EXERCISE DIRECTIONS
Return each line holding the string "pixels".

DATASET RECORDS

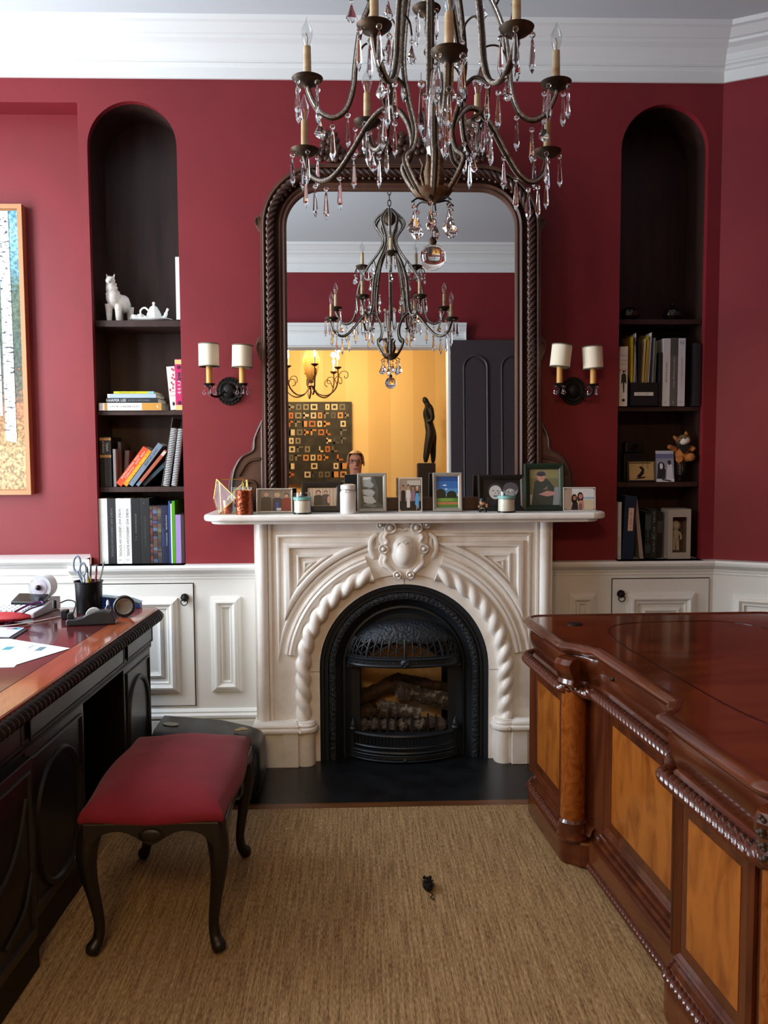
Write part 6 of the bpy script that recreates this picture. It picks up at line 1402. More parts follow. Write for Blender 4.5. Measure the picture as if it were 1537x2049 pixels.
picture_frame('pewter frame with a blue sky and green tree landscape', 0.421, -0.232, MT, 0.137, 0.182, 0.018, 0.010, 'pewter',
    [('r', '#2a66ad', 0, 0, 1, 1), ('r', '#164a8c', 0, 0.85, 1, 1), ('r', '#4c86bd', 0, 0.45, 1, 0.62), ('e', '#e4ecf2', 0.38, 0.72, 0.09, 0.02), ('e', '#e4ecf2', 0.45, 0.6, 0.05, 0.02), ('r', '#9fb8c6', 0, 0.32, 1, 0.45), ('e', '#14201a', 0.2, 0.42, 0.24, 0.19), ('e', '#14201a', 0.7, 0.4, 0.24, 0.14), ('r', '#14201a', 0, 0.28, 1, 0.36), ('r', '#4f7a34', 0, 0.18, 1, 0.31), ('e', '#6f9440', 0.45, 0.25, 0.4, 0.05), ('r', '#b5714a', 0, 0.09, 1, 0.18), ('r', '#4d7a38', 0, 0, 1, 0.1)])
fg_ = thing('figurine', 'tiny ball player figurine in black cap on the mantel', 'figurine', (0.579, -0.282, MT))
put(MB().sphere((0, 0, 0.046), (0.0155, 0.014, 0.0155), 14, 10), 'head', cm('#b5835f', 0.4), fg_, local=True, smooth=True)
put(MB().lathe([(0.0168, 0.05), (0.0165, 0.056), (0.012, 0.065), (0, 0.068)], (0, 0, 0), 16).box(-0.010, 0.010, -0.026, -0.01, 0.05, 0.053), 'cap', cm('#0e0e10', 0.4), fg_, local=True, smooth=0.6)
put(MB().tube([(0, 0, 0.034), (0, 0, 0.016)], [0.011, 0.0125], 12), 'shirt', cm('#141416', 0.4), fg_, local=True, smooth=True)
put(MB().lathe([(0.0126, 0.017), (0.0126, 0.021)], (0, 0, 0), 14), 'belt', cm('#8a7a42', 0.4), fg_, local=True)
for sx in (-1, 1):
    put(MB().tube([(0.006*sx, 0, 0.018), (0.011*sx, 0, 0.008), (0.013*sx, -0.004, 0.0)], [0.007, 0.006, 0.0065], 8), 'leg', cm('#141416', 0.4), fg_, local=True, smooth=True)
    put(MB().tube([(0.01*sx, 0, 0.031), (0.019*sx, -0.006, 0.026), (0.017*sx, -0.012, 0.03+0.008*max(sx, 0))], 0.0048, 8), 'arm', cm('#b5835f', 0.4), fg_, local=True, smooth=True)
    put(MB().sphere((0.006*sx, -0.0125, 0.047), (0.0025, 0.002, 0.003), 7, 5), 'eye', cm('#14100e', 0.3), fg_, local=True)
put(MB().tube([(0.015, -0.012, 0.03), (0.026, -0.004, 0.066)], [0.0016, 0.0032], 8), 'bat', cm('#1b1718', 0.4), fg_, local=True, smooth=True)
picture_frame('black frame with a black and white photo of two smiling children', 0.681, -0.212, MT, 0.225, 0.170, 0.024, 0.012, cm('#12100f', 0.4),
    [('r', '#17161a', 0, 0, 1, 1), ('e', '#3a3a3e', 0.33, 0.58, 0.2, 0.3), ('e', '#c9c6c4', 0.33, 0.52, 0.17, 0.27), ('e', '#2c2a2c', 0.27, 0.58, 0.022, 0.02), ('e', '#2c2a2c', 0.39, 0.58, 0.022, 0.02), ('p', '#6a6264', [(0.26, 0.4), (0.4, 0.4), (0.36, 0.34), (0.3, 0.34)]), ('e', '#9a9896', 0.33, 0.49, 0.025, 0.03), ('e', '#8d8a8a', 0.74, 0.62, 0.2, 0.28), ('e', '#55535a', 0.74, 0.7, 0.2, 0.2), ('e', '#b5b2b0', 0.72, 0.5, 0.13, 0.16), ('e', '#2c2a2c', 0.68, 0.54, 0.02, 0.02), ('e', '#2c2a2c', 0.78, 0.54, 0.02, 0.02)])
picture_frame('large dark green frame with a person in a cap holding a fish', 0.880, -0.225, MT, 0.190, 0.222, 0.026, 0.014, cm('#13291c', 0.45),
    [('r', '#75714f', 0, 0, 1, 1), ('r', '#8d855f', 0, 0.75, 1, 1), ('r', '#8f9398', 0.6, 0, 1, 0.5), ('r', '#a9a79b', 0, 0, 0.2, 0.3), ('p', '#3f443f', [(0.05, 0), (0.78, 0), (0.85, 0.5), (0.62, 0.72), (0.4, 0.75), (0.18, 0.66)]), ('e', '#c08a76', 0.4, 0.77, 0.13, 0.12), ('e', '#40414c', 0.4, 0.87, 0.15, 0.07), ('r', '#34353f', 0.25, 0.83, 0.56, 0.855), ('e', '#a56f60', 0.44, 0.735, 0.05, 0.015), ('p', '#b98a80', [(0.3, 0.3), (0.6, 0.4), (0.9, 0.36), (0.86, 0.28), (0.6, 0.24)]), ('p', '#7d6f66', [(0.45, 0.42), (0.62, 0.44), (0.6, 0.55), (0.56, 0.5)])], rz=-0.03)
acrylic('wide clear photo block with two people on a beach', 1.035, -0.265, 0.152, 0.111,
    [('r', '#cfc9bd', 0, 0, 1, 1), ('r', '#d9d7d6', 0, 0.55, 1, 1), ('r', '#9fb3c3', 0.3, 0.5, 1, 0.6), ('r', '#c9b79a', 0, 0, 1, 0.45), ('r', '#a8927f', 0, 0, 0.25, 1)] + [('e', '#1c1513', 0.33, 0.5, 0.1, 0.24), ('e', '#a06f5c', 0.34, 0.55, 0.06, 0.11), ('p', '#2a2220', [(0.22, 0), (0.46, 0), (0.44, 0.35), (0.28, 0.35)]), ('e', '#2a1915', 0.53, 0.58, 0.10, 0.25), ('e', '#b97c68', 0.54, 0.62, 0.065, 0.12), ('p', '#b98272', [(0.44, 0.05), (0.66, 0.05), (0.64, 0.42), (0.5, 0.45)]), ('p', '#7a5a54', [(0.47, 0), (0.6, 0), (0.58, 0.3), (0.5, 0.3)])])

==

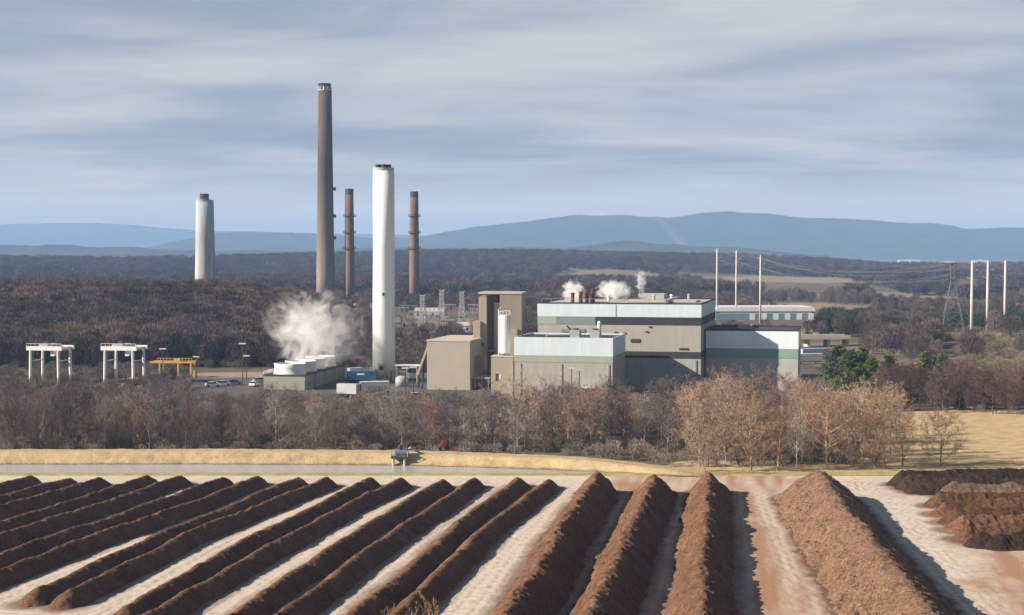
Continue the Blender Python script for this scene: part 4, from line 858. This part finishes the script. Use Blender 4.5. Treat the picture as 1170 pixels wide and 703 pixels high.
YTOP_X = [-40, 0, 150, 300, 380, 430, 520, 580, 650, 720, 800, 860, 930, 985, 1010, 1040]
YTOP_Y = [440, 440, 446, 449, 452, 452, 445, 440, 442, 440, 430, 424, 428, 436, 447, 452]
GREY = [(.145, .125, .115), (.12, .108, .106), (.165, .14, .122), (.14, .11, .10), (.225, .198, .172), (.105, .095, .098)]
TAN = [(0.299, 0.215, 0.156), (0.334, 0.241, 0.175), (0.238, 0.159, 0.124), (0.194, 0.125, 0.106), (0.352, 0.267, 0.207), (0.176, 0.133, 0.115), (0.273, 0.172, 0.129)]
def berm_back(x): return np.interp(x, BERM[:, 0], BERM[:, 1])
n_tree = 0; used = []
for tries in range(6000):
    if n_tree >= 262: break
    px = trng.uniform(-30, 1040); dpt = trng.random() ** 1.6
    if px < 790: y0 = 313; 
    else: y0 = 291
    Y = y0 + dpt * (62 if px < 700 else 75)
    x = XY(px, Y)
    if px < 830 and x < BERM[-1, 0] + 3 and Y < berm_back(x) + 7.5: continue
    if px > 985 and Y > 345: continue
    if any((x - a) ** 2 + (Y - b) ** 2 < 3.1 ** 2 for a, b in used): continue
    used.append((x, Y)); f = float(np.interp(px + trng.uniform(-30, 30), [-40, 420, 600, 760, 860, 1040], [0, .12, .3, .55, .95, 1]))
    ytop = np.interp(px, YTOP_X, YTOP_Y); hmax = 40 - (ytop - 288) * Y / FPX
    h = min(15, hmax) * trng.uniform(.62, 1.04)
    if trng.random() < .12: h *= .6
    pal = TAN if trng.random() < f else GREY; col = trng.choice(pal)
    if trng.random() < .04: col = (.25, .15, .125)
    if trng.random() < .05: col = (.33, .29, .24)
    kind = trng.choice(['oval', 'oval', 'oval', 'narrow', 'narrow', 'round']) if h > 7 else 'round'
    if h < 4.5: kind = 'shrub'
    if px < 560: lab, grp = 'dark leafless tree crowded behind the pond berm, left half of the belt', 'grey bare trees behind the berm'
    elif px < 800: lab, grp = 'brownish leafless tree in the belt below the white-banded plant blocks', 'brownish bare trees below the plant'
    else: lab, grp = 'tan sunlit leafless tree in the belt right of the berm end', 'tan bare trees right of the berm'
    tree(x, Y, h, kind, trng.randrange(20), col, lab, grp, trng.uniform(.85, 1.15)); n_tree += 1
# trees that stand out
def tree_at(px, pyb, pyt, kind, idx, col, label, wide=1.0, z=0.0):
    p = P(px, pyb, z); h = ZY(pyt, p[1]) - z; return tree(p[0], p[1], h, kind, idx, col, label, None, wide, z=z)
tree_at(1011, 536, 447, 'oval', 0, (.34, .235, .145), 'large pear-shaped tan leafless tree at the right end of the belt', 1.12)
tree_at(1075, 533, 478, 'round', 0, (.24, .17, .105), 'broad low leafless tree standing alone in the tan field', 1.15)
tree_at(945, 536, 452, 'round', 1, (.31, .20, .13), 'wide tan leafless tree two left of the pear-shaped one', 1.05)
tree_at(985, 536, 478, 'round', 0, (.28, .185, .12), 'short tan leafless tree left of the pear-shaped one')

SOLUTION
Write part 6 of the bpy script that recreates this picture. It picks up at line 1402. More parts follow. Write for Blender 4.5. Measure the picture as if it were 1537x2049 pixels.
Continue the Blender Python script for this scene: part 4, from line 858. This part finishes the script. Use Blender 4.5. Treat the picture as 1170 pixels wide and 703 pixels high.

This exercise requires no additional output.